The New York Times:
“We’d love to tell you that solar power is as economic as fossil fuels, but the reality is that it is not,” Lewis Hay III, FPL’s chairman and chief executive, said on a recent tour of the plant.The scale of problems encountered by this industry is only matched by the certainty on the part of certain politicians that it represents a future significant source of economic growth.
...Part of the challenge in increasing the share of renewable energy sources is to make up for their variable nature — at night, for example, or when the wind does not blow. Because electricity cannot be stored easily, utilities must always produce enough power to meet electric demand at any given time. In practice, this means they need keep a lot of idle plants that can be fired up rapidly when demand spikes.
About 20 percent of the generation capacity overseen by PJM Interconnection, a regional transmission operator covering 13 northeastern and mid-Atlantic states, is used less than 100 hours a year, according to Lester B. Lave, a professor of economics at Carnegie Mellon’s school of business.

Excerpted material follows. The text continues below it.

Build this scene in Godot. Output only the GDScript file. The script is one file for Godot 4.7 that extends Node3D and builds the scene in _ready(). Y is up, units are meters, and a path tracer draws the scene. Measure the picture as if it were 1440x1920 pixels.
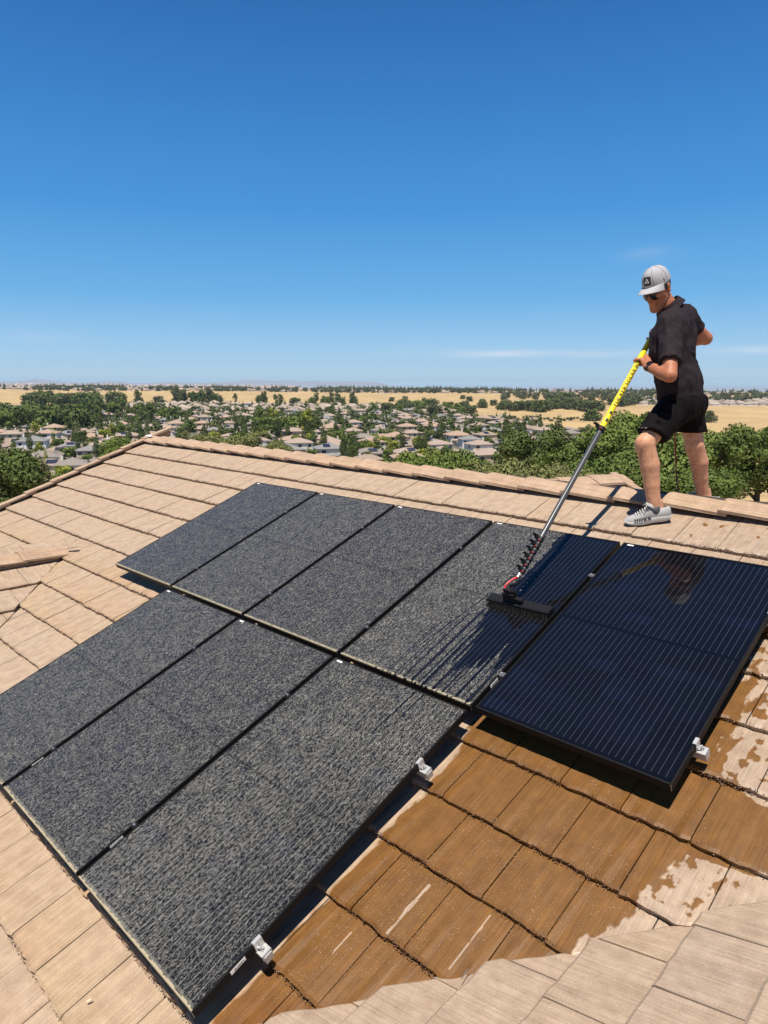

“As long as the contribution of wind and solar is very small, utilities can handle it very well,” Mr. Lave said. But what happens once the share of renewable power rises to 10 percent? Or 20 percent? “No one knows what the magic number is.”
Spain, which generates more than 12 percent of its electricity from wind, has struggled with wind variability, Mr. Lave said. Similar problems are also cropping up in the United States, especially in states where solar and wind power are on the rise. In 2008, for example, Texas narrowly avoided a blackout when wind power, which supplied 5 percent of demand at the time, experienced an unexpected lull, driving wind electricity generation down to 350 megawatts, from 2,000 megawatts, in less than four hours, according to Mr. Lave.